I've long held the belief that what party holds the presidency has little impact on the economy. Perhaps I'd hold this view less if the economy didn't do better on average when the Democrats are in the White House, but that's the nature of bias.
Still, there are plenty of people who claim that the economic policies of Democrats must be superior because of GDP performance during their terms as president. Here's what the GDP growth numbers look like from an analysis by Alan Blinder and Mark Watson of Princeton:
Notice that the numbers leave out FDR, who took office during the Great Depression, and start during Harry Truman's second term. However, if one starts with Nixon in 1969 the averages look a lot more even, although the Democrats still win the contest.
What Blinder and Watson set out to do was respond to that claim that a Democrat in the White House is the reason the economy got better.
The superiority of economic performance under Democrats rather than Republicans is nearly ubiquitous; it holds almost regardless of how you define success. By many measures, the performance gap is startlingly large--so large, in fact, that it strains credulity, given how little influence over the economy most economists (or the Constitution, for that matter) assign to the President of the United States.
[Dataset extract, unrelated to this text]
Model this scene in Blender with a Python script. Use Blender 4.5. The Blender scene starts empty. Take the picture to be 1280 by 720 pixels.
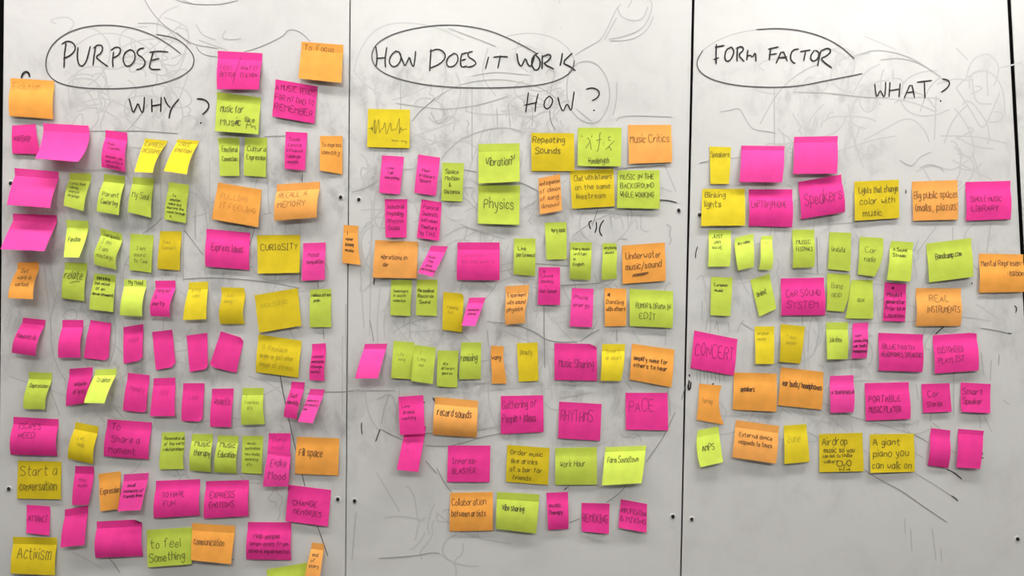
import bpy, math, random  # builds the whole scene
from mathutils import Vector

# ------------------------------------------------------------------ camera
S = 1.8 / 1280.0            # metres on the board per photo pixel
D = 1.40                    # camera distance from the board
ZC = 1.45                   # eye height
C = bpy.context.scene.collection
cam_d = bpy.data.cameras.new('camera')
cam = bpy.data.objects.new('camera', cam_d)
C.objects.link(cam)
cam.location = (0, -D, ZC)
cam.rotation_euler = (math.pi / 2, 0, 0)
cam_d.sensor_width = 36
cam_d.lens = 36 * D / 1.8
cam_d.clip_start = 0.01
bpy.context.scene.camera = cam

# ------------------------------------------------------------------ world, exposure
w = bpy.data.worlds.new('world')
bpy.context.scene.world = w
w.use_nodes = True
w.node_tree.nodes['Background'].inputs[0].default_value = (0.9, 0.95, 1.0, 1)
w.node_tree.nodes['Background'].inputs[1].default_value = 0.3
vs = bpy.context.scene.view_settings
vs.view_transform = 'Standard'
vs.look = 'None'
vs.gamma = 1
vs.use_curve_mapping = False
vs.exposure = -0.46

# ceiling lights: centre x, centre y, size x, size y, strength, colour
LIGHTS = [
    (-1.72, -2.30, 0.50, 0.6, 14.0, (1.0, 0.93, 0.90)),
    (-0.32, -2.22, 0.80, 0.8, 22.0, (1.0, 1.0, 0.94)),
    (1.55, -2.25, 1.15, 0.8, 17.0, (1.0, 0.96, 0.93)),
    (-1.00, -0.48, 1.3, 0.20, 37.0, (1.0, 0.955, 0.94)),
    (0.90, -0.48, 1.4, 0.20, 39.0, (1.0, 0.975, 0.95)),
]

R = random.Random(7)

# ------------------------------------------------------------------ materials
def mat(name, col, rough=0.6, spec=0.3, emit=None, metal=0.0):
    m = bpy.data.materials.new(name)
    m.use_nodes = True
    b = m.node_tree.nodes['Principled BSDF']
    b.inputs['Base Color'].default_value = (*col, 1)
    b.inputs['Roughness'].default_value = rough
    b.inputs['Specular IOR Level'].default_value = spec
    b.inputs['Metallic'].default_value = metal
    if emit:
        b.inputs['Emission Color'].default_value = (*col, 1)
        b.inputs['Emission Strength'].default_value = emit
    return m

def noise_colour(m, c1, c2, scale, detail=3, stretch=(1, 1, 1), lo=0.35, hi=0.65):
    nt = m.node_tree
    tc = nt.nodes.new('ShaderNodeTexCoord')
    mp = nt.nodes.new('ShaderNodeMapping')
    mp.inputs['Scale'].default_value = stretch
    n = nt.nodes.new('ShaderNodeTexNoise')
    n.inputs['Scale'].default_value = scale
    n.inputs['Detail'].default_value = detail
    r = nt.nodes.new('ShaderNodeValToRGB')
    r.color_ramp.elements[0].position = lo
    r.color_ramp.elements[1].position = hi
    r.color_ramp.elements[0].color = (*c1, 1)
    r.color_ramp.elements[1].color = (*c2, 1)
    nt.links.new(tc.outputs['Object'], mp.inputs[0])
    nt.links.new(mp.outputs[0], n.inputs['Vector'])
    nt.links.new(n.outputs['Fac'], r.inputs[0])
    nt.links.new(r.outputs[0], nt.nodes['Principled BSDF'].inputs['Base Color'])
    return m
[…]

My usual response has been that the president is a small factor and the party distribution in Congress also plays a role, such as the Republican led Congress during Clinton's time in office. But they found that on average, the party in Congress is not the deciding factor either. It's also not the conditions the president inherited when he came into office. Instead, it's a bit of luck:
Democrats would no doubt like to attribute the large D-R growth gap to better macroeconomic policies, but the data do not support such a claim….It seems we must look instead to several variables that are mostly “good luck.” Specifically, Democratic presidents have experienced, on average, better oil shocks than Republicans, a better legacy of (utilization-adjusted) productivity shocks, and more optimistic consumer expectations.
Please keep in mind that Blinder has been a high-profile economist for Democrats and the conclusion is not a love letter to those connections. Bravo to him.
It looks like we all need a reality check on our political positions now and then, myself included. Luck is a very unsatisfying answer, as I strongly believe that institutions matter and one would expect the policies we choose would play a larger role in growth.
Perhaps in a way they do. Are the macroeconomic policies of Republicans and Democrats really that different? We think of them as opposites, but both parties agree on a lot of issues. Our current president has an economic team filled with people who believe in markets; heavily regulated markets, but markets none the less. The GOP gets votes by saying it will shrink the size of the federal government, a promise it always breaks. Tax rates are a point of disagreement, but President Obama isn't seriously considering bringing a single bracket above the Clinton rate.
In a historic perspective, the policy differences are small and from a quarter that already has a limited impact on the economy. From the small sample size of the modern presidents, luck is a perfectly rational explanation.